Last week we noted the following data point regarding the commodity futures market: Bianco Research estimates the total value of present open interest in domestic commodity futures is about $425 billion.
We commented how the $425 billion estimate wasn’t even as big at the market cap of a single company; Exxon Mobil. That got us thinking. I asked the following: What is the market cap of the biggest publicly traded stocks in the gold mining sector – Barrick Gold, Goldcorp, and Newmont Mining? The answer: $42 billion, $29 billion, and $22 billion respectively. What might that tell us?
I took it one step further. Let’s analyze our favorite gold and silver mining ETF — the Market Vectors Gold Miners ETF, symbol GDX. It is comprised of a diversified group of companies involved in the mining of gold and silver. It is a broad mix of small-, medium-, and large-cap names. It has global exposure, led by Canada, United States, and S. Africa.
The requirements to be eligible for the fund are a market cap exceeding $100 million, average daily trading volume of at least 50,000 shares, and listed on the NYSE or Amex, or quoted on the NASDAQ.
There are 34 companies represented in this ETF. The TOTAL MARKET CAP of all companies combined is $190 billion. The top 11 companies in this ETF make up $163 billion of the total, or 86% of the entire cap. The weight of these top 11 stocks as a percentage of the ETF is approximately 73%.
For comparison purposes, there are six individual companies alone in the S&P 500 with larger capitalizations than all of the stocks combined in the ETF. They are in descending order:
Exxon Mobil 441.9B
General Electric 317.2
Microsoft 260.3
AT&T 208.8
Proctor & Gamble 202.5
Wal-Mart 196.6
In getting my arms around the market cap of the mining sector, I came to the following conclusions. Any significant interest or institutional buying could propel these shares much higher, as there isn’t a whole lot of stock around in the first place. For example, a Berkshire Hathaway with $47 billion in cash, or a Microsoft with $19 billion in cash (before a Yahoo acquisition), could take down big chunks of the ENTIRE sector combined!
What if the California Public Employees Retirement System (Calpers) decided to over-weight the mining sector? This is a fund with over $250 billion in assets, or if a Texas Teacher Retirement System Fund (TRS) — a $100+ Billion fund, wanted a bigger stake in gold or silver companies? The cap of all these stocks combined is tiny compared to the large pools of money that exist out there!! You could buy 23 of the 34 smallest stocks in the Gold Miners ETF (GDX) for a grand total of $27 billion at today’s prices!
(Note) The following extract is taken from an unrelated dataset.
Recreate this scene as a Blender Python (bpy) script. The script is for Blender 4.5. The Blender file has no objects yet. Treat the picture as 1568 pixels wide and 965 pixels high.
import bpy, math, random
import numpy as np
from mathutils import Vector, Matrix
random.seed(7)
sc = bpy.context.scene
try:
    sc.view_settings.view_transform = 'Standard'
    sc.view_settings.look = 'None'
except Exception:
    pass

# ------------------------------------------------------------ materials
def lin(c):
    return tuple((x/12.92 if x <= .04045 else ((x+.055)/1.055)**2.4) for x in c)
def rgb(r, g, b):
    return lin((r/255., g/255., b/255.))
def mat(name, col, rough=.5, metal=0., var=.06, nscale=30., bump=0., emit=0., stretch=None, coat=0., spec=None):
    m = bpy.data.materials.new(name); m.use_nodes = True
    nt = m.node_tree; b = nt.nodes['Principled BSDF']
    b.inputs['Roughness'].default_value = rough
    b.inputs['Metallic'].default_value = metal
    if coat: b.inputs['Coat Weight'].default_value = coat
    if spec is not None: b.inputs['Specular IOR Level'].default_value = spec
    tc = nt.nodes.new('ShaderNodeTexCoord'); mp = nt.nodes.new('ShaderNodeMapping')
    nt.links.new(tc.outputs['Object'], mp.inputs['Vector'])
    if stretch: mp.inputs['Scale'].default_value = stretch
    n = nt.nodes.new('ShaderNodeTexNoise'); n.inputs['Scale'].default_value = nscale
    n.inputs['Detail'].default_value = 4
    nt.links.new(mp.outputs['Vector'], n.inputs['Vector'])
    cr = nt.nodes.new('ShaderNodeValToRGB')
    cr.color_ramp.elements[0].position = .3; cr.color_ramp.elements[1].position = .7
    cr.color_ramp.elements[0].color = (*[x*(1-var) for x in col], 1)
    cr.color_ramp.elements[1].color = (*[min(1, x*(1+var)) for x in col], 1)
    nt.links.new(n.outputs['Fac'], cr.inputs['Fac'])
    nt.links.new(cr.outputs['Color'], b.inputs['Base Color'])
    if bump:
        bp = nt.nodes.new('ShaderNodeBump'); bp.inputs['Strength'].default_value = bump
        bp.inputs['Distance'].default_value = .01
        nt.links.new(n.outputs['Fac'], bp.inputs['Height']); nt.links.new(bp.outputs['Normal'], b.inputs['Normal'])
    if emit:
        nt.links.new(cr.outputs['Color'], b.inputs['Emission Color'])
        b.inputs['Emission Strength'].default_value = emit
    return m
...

Think of it this way, IBM recently announced a $15 billion share buy back. They will issue debt at today’s rock bottom rates available to A+ type companies, and buy back the shares using debt, a common practice. Perhaps they could issue more debt, and buy some gold shares? What about an Intel, holding $15 billion in cash alone, they could go on a shopping spree, maybe they might want to diversify away from semiconductors? And yes, Google could spend some of their $14 billion cash hoard on a few gold & silver companies; maybe a better investment than Sergey Brin buying and modifying a 747 jet aircraft for his personal use.
The small market cap in the gold and silver sector is one to drool over, isn’t it?